_Work instructions_:
Stop after the line containing "return Vector((dx*k, Y, EYE+v*k))": print each line exactly from the first line of the listing up to that point.

_Stored data_:
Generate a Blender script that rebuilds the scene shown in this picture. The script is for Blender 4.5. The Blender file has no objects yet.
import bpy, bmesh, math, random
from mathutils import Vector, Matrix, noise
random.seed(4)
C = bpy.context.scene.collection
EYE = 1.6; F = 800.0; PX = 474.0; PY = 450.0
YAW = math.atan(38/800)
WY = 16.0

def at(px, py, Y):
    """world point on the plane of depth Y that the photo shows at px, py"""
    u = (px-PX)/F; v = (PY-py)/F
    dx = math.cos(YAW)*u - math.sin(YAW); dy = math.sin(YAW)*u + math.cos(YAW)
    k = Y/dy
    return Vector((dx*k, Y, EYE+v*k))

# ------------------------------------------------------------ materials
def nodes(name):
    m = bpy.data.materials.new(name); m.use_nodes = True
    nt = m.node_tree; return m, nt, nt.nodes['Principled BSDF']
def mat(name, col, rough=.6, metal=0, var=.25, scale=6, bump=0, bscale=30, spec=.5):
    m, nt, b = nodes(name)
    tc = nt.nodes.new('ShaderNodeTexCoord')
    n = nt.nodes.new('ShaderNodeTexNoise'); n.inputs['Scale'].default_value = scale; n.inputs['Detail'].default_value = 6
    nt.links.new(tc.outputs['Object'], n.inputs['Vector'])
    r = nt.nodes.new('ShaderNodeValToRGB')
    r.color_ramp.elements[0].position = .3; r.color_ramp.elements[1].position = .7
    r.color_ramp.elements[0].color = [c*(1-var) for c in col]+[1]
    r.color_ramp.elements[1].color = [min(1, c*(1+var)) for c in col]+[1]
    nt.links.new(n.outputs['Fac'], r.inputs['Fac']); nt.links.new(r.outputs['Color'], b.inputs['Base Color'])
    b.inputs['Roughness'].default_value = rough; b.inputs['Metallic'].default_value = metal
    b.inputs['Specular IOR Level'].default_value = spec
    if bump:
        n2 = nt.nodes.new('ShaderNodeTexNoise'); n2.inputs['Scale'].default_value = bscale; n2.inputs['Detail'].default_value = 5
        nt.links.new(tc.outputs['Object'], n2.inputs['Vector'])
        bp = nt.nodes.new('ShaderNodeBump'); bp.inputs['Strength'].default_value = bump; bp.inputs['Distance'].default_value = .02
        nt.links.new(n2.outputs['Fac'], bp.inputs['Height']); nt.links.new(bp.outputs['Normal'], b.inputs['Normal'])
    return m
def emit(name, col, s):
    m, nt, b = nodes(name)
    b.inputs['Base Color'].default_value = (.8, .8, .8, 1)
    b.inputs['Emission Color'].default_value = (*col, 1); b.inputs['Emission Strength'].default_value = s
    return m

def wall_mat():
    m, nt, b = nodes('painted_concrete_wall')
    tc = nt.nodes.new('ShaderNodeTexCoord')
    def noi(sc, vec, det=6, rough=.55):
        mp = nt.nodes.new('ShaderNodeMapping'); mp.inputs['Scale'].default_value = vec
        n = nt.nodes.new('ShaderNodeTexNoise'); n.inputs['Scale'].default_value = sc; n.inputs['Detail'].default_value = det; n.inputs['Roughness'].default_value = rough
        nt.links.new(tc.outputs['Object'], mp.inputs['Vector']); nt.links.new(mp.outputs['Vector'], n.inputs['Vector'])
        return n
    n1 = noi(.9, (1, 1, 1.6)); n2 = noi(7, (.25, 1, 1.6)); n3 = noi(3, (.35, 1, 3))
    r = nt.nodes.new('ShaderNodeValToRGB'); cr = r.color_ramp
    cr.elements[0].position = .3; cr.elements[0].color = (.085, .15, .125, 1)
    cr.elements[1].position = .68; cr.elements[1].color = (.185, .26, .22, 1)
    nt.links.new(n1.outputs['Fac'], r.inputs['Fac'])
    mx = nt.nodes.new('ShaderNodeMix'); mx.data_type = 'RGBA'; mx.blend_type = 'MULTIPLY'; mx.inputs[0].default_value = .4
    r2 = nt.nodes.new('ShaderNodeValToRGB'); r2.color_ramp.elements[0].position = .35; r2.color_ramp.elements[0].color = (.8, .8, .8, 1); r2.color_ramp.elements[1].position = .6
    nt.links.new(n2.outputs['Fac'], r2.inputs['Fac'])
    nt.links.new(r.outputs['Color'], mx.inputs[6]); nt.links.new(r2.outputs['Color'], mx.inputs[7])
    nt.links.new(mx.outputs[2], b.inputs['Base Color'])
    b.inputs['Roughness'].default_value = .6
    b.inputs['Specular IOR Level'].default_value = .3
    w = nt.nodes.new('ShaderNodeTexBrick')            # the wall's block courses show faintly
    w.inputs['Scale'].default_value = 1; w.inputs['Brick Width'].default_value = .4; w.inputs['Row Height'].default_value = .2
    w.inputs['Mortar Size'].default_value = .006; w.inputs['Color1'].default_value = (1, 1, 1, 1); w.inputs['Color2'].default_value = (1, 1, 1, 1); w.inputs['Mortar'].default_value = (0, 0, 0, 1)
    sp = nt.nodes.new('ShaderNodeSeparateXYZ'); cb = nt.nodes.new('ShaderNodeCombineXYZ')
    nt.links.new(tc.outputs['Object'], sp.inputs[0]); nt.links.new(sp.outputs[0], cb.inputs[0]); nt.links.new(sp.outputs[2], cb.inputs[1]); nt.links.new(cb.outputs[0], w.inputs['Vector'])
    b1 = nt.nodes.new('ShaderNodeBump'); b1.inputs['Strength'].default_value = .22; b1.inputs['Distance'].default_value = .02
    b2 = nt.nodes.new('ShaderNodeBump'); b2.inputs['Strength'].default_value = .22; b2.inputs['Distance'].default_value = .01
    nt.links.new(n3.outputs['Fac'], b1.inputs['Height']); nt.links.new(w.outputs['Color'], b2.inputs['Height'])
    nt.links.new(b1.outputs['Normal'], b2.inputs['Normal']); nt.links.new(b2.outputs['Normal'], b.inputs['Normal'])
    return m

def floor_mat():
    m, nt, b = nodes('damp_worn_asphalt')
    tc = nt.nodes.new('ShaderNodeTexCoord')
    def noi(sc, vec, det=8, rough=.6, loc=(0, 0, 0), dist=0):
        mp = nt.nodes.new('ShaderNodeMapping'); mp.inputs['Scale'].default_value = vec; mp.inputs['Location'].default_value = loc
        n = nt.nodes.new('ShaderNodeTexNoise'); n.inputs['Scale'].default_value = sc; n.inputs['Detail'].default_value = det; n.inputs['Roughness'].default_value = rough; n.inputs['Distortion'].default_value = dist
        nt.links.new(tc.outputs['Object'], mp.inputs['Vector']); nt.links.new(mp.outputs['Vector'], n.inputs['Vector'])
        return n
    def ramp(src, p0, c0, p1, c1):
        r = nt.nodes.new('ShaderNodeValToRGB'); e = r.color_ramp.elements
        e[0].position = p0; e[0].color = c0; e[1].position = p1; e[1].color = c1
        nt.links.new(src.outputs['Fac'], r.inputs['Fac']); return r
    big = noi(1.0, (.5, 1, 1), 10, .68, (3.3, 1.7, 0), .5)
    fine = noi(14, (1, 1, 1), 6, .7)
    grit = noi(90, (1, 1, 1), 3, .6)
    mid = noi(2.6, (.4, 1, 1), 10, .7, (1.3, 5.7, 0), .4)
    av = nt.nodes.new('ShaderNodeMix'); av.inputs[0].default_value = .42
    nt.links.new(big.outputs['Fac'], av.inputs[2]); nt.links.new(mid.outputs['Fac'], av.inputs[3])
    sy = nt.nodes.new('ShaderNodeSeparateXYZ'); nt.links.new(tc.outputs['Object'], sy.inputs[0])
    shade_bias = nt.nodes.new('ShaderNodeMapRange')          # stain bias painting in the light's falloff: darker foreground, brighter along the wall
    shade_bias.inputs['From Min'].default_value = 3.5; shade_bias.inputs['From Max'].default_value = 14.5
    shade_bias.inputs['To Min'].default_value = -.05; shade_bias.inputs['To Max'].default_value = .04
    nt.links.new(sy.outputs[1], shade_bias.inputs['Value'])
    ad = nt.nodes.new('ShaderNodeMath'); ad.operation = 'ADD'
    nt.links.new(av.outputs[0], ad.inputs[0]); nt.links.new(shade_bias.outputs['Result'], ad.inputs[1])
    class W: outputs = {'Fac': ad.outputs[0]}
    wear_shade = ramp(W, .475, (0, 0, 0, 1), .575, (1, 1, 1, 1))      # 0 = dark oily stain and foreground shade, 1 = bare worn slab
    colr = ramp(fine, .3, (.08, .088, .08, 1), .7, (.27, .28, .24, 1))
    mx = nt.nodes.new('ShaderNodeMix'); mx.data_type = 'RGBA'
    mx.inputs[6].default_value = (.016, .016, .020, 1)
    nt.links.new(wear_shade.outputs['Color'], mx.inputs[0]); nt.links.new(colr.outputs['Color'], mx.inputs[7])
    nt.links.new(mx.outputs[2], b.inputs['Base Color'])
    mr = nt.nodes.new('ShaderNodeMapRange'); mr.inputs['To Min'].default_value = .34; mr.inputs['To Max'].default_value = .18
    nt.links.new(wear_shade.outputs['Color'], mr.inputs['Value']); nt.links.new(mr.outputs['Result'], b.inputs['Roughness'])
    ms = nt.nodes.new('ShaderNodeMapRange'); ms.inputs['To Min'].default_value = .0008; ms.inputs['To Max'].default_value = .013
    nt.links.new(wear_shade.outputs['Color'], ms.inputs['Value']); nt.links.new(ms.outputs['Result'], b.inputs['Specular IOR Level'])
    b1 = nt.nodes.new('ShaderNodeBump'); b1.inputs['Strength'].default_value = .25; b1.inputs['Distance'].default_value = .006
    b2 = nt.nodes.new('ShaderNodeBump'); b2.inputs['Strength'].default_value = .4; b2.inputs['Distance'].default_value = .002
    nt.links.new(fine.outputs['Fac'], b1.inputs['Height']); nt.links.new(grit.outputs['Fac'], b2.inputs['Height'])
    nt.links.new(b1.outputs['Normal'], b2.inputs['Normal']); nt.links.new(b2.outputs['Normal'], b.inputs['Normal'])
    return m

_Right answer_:
Generate a Blender script that rebuilds the scene shown in this picture. The script is for Blender 4.5. The Blender file has no objects yet.
import bpy, bmesh, math, random
from mathutils import Vector, Matrix, noise
random.seed(4)
C = bpy.context.scene.collection
EYE = 1.6; F = 800.0; PX = 474.0; PY = 450.0
YAW = math.atan(38/800)
WY = 16.0

def at(px, py, Y):
    """world point on the plane of depth Y that the photo shows at px, py"""
    u = (px-PX)/F; v = (PY-py)/F
    dx = math.cos(YAW)*u - math.sin(YAW); dy = math.sin(YAW)*u + math.cos(YAW)
    k = Y/dy
    return Vector((dx*k, Y, EYE+v*k))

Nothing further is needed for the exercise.